OK. Lets see. I've been unhappy with the Rowan studies for the following reasons. Now, maybe, you think oakthicket is an internet critic lying through his teeth? Perhaps we could check these points from source material one by one? If true, Rowan looks so far from independent as to be worthless.
oakthicket wrote: This 'announcement' by BLP is more of their usual crap. I know more about their idiotic claims than I care to and can bore you to death with the details.

Quick summary.

* Rowan University is not a leading university. It is one of only three American universities/colleges that has an undergrad chemical engineering program but no graduate program. In independent university rankings, it is tied for last in chemical engineering.

* Mills is playing it cute in that this announcement barely mentions his old buddy, Peter Jansson, who heads up the Rowan University chemical engineering department. I publicly outed the long term relationship between Mills and Jansson. They date back about ten years ago when Jansson single-handedly approved millions in grants to BLP when he was an executive at Connectiv, an electric utility. Connectiv was not impressed, fired Jansson who then remade his career by switching to academia. Any Rowan University study is NOT independent third party validation. Mills remembers his friends, and Jansson is a bosom buddy.
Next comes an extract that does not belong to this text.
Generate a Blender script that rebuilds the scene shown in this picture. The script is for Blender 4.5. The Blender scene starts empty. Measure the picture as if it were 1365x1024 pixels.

* A handful of folks, including myself, outed the first Rowan University validation study. They claimed unexplained excess heat generation attributed to hydrinos. They didn't consider the exothermic nature of the Nickel-Raney catalyst used in their tests. They were so embarrassed that the study was removed from public view and is not to be found today.

* BLP has been touting their 'hydrinos' for twenty years. There has been no, none, zero, nada confirmation of hydrino existence by anyone other than Mills. Yes, that includes Rowan University. The only claims are dubious spectrographic tests. There are numerous chemical tests that could be done with hydrinos (simply a lower energy level state of ordinary hydrogen), but none have ever been done.

* The Gen3 founder and owner is a BLP board member. Their 'validation' study has never been made public.

* Akridge is a real estate company. Owner, John Akridge, is a long-time personal friend of Randall Mills. He is also a major investor in Blacklight Power.

* Blacklight Power was highlighted in a book entitled Voodoo Science: The Road From Foolishness to Fraud by Robert Park.

I could say a whole lot more. BLP issues these announcements once or twice a year and sucks in a new batch of folks who are impressed by press reports.